Les politiques monétaires non conventionnelles ayant été poussées à leurs limites, leurs effets indésirables ont commencé à prendre le pas sur leurs effets bénéfiques. Si ces politiques ont aidé à contenir certains événements majeurs, comme la débâcle de la crise des subprimes, la crise de la dette souveraine de la zone euro, le Brexit, etc. elles ont en revanche limité la capacité des banques à générer des bénéfices et n’ont pas réussi à ramener l’inflation et la croissance à leurs niveaux d’avant la crise. Aujourd’hui, le Japon, le Royaume-Uni et les États-Unis semblent emprunter la voie de l’expansion budgétaire pour redynamiser leur croissance intérieure.

D’une longue période de déflation à une relance soutenue

Au cours des cinq dernières années, le bas niveau des rendements a régi les stratégies d’investissement dans une conjoncture marquée par la faiblesse de l’inflation. La stagnation déflationniste qui a pénalisé le Japon durant des années a incité certains investisseurs à penser qu’elle pourrait se propager aux autres économies développées. Cependant, les pressions salariales et la hausse des frais de santé constituent d’excellents exemples de dynamiques inflationnistes intérieures outre-Atlantique et outre-Manche. Si l’on ajoute à cela le rebond des prix du pétrole combiné à une nouvelle tendance au protectionnisme, les ingrédients sont réunis pour favoriser une remontée des rendements.

Dans ce contexte, nous considérons que le cycle de durcissement de la Fed a débuté et sera marqué par au moins trois relèvements des taux dans les 12 prochains mois, et que la BCE envisage une réduction progressive de sa politique pour le second semestre 2017.

Prêt pour un nouveau régime obligataire, où différenciation et sélectivité seront nécessaires

Un durcissement de la politique monétaire associé à une reprise de l’inflation propulsera les marchés obligataires dans un nouveau régime. Un regain de volatilité est à prévoir. Mais alors que ce nouveau modèle entraînera des dislocations, il créera aussi des opportunités au sein des marchés obligataires, ce qui nécessitera flexibilité et sélectivité. Des opportunités sont toujours présentes dans un univers de plus en plus fragmenté et notre objectif est de les exploiter en privilégiant le carry-to-risk et une corrélation faible avec les Bons du Trésor américain.

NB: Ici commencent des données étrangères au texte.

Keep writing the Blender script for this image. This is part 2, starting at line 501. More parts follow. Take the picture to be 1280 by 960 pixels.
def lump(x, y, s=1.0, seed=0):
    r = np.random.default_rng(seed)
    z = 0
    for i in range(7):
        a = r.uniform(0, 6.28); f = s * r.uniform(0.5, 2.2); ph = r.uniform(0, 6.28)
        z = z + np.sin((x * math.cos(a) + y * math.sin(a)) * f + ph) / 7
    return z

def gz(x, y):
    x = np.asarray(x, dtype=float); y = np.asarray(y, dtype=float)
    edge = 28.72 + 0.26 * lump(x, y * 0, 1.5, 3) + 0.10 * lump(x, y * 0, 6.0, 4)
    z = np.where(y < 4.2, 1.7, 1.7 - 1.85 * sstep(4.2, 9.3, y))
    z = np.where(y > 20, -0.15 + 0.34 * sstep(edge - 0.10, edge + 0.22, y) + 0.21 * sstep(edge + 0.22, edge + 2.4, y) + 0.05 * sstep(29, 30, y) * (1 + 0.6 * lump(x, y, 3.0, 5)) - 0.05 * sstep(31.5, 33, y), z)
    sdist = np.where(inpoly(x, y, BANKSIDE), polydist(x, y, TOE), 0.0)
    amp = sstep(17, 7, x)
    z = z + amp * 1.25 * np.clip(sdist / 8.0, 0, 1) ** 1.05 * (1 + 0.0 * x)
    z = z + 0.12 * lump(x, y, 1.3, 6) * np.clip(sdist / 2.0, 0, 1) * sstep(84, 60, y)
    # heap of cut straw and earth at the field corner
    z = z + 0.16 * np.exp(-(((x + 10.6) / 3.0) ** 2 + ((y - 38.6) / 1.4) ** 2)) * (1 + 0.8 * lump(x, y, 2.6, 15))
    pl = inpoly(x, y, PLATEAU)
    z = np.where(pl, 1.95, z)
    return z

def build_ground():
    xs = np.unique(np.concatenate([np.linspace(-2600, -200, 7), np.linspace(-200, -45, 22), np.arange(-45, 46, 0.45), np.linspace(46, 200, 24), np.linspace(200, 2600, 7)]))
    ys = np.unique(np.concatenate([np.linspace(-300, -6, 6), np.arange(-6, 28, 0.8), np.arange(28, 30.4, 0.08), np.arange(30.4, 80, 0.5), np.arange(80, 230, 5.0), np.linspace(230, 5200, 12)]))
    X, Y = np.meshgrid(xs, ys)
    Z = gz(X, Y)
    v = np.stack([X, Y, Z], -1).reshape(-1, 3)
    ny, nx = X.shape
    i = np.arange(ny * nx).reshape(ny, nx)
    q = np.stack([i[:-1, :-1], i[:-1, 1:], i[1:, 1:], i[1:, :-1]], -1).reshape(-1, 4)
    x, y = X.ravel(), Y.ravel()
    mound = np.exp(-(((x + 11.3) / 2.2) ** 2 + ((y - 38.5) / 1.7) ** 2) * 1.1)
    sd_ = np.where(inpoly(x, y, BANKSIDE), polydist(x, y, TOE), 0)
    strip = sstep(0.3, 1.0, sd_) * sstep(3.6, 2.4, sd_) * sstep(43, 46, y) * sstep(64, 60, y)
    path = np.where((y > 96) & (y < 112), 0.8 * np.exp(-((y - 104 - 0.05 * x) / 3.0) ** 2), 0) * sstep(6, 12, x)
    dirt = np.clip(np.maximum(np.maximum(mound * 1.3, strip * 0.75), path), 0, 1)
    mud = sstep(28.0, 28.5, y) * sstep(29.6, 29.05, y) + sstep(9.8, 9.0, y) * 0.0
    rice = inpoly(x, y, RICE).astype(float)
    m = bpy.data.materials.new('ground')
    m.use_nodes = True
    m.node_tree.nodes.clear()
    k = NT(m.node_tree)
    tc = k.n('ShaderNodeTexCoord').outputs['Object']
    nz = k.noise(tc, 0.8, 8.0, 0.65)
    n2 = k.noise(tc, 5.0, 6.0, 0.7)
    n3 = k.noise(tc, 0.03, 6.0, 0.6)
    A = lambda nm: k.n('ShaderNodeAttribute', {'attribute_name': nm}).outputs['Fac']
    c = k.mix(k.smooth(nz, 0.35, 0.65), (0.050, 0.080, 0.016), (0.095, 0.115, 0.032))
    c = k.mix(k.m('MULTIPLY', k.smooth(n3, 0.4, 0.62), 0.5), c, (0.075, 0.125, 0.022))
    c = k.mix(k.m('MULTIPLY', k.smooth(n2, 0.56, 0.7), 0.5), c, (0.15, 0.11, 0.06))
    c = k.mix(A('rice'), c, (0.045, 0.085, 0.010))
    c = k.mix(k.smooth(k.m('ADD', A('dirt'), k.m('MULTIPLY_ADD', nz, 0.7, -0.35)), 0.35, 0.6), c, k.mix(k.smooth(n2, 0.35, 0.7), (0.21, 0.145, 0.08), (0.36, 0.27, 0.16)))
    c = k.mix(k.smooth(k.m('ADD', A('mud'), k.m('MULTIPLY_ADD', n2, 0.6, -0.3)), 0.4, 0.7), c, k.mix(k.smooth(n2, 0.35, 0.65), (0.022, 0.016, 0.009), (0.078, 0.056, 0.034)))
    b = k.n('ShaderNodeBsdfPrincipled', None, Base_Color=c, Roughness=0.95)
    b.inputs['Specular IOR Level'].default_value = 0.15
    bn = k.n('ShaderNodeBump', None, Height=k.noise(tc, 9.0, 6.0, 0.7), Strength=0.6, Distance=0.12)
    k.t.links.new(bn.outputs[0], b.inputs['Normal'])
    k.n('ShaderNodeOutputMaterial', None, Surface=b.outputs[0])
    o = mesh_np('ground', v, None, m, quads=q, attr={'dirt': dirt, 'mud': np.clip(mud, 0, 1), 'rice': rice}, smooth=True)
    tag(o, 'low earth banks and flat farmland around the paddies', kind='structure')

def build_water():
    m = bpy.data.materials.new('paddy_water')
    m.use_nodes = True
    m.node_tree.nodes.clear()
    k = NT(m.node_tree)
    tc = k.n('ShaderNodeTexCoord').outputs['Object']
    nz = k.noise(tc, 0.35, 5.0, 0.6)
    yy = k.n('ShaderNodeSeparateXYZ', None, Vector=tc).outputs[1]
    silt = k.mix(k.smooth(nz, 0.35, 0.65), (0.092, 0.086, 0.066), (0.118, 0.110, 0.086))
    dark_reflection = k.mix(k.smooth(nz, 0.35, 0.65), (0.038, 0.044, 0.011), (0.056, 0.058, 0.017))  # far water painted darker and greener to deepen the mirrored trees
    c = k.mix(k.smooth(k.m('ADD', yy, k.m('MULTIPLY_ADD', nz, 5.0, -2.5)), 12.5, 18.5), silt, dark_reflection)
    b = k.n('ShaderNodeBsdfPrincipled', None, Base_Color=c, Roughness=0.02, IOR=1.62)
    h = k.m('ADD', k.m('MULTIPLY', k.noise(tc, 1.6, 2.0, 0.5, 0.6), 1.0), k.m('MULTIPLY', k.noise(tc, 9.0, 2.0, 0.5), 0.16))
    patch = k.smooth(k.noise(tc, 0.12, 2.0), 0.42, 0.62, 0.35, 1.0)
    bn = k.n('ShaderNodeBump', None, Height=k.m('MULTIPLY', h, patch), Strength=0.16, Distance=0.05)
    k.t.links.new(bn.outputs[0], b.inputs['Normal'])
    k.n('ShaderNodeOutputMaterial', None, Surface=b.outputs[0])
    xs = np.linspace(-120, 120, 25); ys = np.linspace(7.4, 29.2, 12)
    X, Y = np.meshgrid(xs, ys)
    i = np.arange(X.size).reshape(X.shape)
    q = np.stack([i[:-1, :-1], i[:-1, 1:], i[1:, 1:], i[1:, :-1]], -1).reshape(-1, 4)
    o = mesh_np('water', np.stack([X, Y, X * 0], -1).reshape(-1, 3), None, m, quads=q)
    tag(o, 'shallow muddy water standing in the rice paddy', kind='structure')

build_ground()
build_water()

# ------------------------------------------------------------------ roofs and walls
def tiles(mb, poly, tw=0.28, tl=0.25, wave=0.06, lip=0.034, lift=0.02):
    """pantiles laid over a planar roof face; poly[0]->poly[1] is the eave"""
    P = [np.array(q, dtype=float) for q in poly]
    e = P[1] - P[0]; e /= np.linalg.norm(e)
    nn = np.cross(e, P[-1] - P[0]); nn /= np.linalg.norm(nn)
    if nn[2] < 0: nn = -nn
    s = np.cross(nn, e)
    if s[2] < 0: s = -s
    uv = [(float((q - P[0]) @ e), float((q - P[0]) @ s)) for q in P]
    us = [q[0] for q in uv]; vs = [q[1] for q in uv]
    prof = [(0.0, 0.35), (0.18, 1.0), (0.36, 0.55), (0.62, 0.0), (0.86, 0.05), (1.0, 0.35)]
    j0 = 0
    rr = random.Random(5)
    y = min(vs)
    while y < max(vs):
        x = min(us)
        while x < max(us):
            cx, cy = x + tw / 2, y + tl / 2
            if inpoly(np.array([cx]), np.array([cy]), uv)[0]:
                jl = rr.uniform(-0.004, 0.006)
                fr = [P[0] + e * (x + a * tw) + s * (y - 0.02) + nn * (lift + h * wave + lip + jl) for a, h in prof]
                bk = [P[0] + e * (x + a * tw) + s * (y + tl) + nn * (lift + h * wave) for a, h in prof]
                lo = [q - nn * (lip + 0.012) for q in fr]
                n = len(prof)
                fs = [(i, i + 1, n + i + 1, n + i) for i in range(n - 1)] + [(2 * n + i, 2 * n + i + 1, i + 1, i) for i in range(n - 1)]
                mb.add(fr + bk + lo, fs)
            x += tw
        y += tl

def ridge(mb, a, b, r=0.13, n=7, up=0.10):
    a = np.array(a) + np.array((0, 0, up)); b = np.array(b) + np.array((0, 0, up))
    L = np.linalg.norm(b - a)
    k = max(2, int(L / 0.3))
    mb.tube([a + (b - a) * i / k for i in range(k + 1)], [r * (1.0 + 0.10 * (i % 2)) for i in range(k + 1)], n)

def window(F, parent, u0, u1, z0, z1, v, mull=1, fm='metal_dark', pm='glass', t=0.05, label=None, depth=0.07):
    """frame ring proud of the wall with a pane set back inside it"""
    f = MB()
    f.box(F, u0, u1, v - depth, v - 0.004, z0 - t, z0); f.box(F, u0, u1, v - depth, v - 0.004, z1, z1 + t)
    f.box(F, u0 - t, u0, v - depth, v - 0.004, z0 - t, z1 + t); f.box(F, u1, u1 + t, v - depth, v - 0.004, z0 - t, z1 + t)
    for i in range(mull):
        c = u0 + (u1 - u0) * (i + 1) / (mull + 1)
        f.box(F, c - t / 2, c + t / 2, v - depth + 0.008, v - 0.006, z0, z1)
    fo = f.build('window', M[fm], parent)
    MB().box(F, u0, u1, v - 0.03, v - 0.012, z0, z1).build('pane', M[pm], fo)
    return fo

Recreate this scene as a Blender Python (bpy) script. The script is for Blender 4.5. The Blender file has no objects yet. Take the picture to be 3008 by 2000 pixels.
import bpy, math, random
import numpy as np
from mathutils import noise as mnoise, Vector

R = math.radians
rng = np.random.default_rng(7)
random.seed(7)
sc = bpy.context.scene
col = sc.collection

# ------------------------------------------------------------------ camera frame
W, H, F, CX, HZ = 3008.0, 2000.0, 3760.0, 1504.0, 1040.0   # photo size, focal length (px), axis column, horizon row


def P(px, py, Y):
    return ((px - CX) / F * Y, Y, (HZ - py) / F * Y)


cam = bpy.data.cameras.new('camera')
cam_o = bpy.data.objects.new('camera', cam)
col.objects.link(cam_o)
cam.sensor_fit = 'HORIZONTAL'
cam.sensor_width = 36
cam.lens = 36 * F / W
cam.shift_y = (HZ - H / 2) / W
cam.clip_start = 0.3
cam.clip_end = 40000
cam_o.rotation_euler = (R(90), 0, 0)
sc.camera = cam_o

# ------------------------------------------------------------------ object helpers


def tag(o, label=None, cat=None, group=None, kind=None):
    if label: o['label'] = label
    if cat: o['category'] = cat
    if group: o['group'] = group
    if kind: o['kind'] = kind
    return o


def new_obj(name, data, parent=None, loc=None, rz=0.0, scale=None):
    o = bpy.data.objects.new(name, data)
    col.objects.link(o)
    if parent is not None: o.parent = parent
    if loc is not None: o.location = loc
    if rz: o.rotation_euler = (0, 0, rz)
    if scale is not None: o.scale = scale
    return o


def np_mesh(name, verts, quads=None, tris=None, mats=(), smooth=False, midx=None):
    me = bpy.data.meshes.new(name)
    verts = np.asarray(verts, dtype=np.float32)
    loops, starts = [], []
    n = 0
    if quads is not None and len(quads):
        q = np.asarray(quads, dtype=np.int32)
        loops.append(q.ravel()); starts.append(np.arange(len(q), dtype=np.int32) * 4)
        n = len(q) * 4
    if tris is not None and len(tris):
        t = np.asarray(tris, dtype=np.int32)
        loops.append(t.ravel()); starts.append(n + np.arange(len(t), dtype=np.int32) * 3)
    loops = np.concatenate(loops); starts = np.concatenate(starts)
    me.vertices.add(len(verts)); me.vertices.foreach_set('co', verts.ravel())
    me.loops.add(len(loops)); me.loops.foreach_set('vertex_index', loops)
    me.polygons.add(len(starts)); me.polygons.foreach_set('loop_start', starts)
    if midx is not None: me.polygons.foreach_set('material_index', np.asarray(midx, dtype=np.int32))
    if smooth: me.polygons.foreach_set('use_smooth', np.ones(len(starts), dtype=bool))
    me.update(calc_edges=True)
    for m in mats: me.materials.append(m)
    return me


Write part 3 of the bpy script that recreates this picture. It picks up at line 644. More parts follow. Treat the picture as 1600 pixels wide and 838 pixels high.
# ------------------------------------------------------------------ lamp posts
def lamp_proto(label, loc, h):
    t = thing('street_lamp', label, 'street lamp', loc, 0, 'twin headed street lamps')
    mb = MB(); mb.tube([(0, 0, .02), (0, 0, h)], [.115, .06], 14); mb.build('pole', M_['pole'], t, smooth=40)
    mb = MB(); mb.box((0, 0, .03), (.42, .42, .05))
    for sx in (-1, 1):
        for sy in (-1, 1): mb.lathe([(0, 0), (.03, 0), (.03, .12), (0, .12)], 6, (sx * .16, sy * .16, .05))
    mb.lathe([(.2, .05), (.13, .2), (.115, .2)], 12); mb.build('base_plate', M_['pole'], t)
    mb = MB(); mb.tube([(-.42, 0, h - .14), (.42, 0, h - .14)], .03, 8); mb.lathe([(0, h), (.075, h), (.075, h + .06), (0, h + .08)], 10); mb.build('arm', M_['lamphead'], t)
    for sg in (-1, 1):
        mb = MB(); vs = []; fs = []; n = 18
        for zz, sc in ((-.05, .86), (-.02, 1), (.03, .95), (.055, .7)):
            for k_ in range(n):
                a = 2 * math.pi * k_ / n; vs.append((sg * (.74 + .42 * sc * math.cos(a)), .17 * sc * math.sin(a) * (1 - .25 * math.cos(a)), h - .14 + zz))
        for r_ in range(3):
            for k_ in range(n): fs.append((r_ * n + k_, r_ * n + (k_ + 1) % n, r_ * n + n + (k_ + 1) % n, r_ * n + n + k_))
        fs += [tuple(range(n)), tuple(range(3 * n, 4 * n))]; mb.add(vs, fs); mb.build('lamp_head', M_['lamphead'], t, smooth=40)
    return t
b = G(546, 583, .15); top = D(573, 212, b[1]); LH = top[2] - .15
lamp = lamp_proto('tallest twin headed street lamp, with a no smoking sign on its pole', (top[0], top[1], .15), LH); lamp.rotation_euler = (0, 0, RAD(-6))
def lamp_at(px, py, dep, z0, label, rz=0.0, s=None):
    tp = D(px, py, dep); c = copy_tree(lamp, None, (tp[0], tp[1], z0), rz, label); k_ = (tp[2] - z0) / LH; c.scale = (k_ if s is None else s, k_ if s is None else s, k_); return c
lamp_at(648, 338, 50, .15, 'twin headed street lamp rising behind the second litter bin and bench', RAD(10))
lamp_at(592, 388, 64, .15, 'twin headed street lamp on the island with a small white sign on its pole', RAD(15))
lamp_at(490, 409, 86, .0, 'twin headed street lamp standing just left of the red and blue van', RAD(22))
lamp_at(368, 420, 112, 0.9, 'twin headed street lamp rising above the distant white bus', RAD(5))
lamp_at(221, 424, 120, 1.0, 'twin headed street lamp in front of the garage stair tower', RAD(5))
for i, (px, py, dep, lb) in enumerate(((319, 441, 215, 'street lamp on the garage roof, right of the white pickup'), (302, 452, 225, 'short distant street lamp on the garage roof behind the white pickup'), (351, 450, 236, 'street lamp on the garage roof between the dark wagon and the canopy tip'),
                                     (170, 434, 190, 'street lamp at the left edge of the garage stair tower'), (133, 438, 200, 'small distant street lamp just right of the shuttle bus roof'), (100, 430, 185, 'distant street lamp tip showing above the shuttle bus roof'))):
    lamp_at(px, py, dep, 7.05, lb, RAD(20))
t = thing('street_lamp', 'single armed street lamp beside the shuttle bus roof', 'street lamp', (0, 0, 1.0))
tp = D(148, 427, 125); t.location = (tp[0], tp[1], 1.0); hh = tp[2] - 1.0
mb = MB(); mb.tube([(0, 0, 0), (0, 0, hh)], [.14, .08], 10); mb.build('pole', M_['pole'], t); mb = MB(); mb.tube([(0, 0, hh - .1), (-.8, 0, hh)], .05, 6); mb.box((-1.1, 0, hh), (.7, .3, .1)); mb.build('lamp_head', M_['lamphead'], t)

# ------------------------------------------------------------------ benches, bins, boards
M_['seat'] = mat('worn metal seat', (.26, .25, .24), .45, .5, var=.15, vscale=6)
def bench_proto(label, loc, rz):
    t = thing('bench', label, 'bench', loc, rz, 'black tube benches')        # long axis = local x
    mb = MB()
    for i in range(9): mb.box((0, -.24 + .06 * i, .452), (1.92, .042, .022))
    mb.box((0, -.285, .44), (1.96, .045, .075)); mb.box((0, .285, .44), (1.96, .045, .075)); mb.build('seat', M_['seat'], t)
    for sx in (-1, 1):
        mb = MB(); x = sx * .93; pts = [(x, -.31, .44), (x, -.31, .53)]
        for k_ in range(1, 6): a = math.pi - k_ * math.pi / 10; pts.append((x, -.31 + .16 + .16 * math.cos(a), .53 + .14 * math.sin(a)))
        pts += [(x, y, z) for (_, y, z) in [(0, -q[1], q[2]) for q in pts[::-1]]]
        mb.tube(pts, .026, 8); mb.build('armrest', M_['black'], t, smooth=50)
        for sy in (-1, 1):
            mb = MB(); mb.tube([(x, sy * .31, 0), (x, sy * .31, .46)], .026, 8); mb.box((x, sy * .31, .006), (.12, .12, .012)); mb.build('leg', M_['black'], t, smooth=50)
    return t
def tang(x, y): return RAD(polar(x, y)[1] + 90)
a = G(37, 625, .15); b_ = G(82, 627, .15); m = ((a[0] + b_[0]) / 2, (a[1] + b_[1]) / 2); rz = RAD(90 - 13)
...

Les marchés obligataires externes et locaux des pays émergents continueront d’offrir d’importantes opportunités de carry, même si les facteurs de sélectivité et de valeur relative restent essentiels. Des secteurs spécifiques comme celui des sociétés financières européennes présentent également un profil intéressant, profitant de fondamentaux solides et d’une réglementation favorable aux détenteurs obligataires. Enfin, les obligations indexées sur l’inflation constituent une offre séduisante dans un contexte de relance et devraient représenter un pilier majeur de l’ensemble des portefeuilles obligataires.